Passou a noite inteira a rezar pedindo forças. No dia seguinte, sua vida era outra! Desligando-se do mundo e de suas enganadoras esperanças, foi à procura da mais humilde Trapa da França. Em pouco tempo a encontrou: Chambarand.
Ao ingressar na Trapa, insistiu em permanecer um simples monge servidor, longe das glórias do sacerdócio, desejoso de viver olvidado de todos, mas lembrando-se sempre d’Aquela que nunca lhe esquecera. Morrera Gabriel-Antoine Mossier, e nascera o Ir. Marie-Gabriel. Se pelo orgulho afundara, pela humildade ressurgiria do lodo do pecado. E, para isso, aplicaria toda a sua formação militar na luta contra o homem velho.
Por fim, em 10 de abril de 1897 terminava a peregrinação terrena de uma alma que, perseguida pelo amor maternal de Maria, soube dizer sim à graça, abandonar tudo e seguir o chamado de Deus. Sua fama de santidade então já havia se espalhado não só dentro do mosteiro, mas por toda a região de Chambarand.

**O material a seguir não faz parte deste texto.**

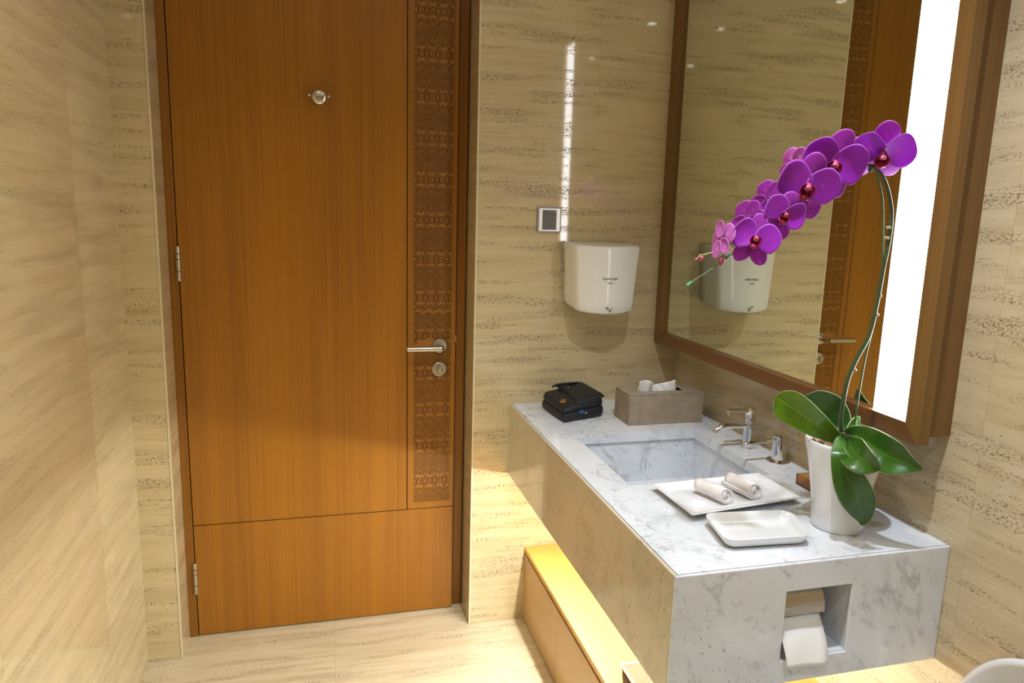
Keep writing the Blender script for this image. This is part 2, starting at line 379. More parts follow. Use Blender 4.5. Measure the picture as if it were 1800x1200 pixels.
# coat hook: round disc plate with two side prongs
kx, kz = .6626, 1.8764
hk = MB().lathe([(.012, DP), (.010, DP-.010), (.010, DP-.026), (.0225, DP-.027), (.0228, DP-.030), (.020, DP-.033), (.012, DP-.0345), (.0001, DP-.035)], (kx, 0, kz), 36, 'y').build('coat_hook', M_['chrome'], door, autos=1)
for s_ in (-1, 1):
    MB().tube(spline([(kx+s_*.008, DP-.012, kz+.002), (kx+s_*.022, DP-.016, kz+.003), (kx+s_*.030, DP-.024, kz+.004), (kx+s_*.031, DP-.032, kz+.005)], 6), [.0045]*18+[.005], 12).build('prong', M_['chrome'], hk, autos=1)
# ------------------------------------------------------------------ mirror
XF, XG = 1.855, 1.872; my0, my1, mz0, mz1 = -1.237, -.0015, 1.0675, 2.40; W = .040
mir = thing('wall_mirror', (XR, -.62, mz0), 'large wood-framed wall mirror with a lit vertical light panel along its right side', 'mirror')
iy0, iy1, iz0, iz1 = my0+W-.001, my1-W, mz0+W, mz1-W
XB = 1.8835
def framepiece(name, q, mat):   # mitred bar, q = outer a, outer b, inner b, inner a in (y,z)
    v = [(XF, y, z) for y, z in q]+[(XB, y, z) for y, z in q]
    mesh(name, v, [(0,1,2,3),(7,6,5,4),(0,4,5,1),(1,5,6,2),(2,6,7,3),(3,7,4,0)], mat, mir, bevel=.0008)
framepiece('bottom_rail', [(my0, mz0), (my1, mz0), (iy1, iz0), (iy0, iz0)], M_['frame_y'])
framepiece('top_rail', [(my0, mz1), (my1, mz1), (iy1, iz1), (iy0, iz1)], M_['frame_y'])
framepiece('right_stile', [(my0, mz0), (my0, mz1), (iy0, iz1), (iy0, iz0)], M_['frame_z'])
framepiece('left_stile', [(my1, mz0), (my1, mz1), (iy1, iz1), (iy1, iz0)], M_['frame_z'])
cb = MB(); ca, cc_, cz = my0+.0113, my1-.012, mz0+.013
cb.box(XB, XR-.0005, ca, ca+.02, cz, mz1-.013); cb.box(XB, XR-.0005, cc_-.02, cc_, cz, mz1-.013); cb.box(XB, XR-.0005, ca+.02, cc_-.02, cz, cz+.02); cb.box(XB, XR-.0005, ca+.02, cc_-.02, mz1-.033, mz1-.013)
cb.build('mirror_box', M_['frame_z'], mir)
ys = -1.0865
box('mirror_glass', M_['mirror'], mir, XG, XG+.005, ys, iy1+.006, iz0-.006, iz1+.006)
box('glass_edge', M_['glassedge'], mir, XG-.0008, XG+.004, ys-.0012, ys-.0002, iz0-.004, iz1+.004)
box('light_panel', M_['strip'], mir, XG, XG+.006, iy0-.004, ys-.0015, iz0-.006, iz1+.006)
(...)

Se Gabriel Mossier abandonou o exército francês, foi porque sabia ser chamado a integrar a falange incomparavelmente mais gloriosa dos soldados de Maria, heróis da virtude e conquistadores do Céu. ◊
Notas
1 DU BOURG, Antoine. Du champ de bataille à la Trappe: le Frère Gabriel. Paris: Perrin, 1939, p.72-73.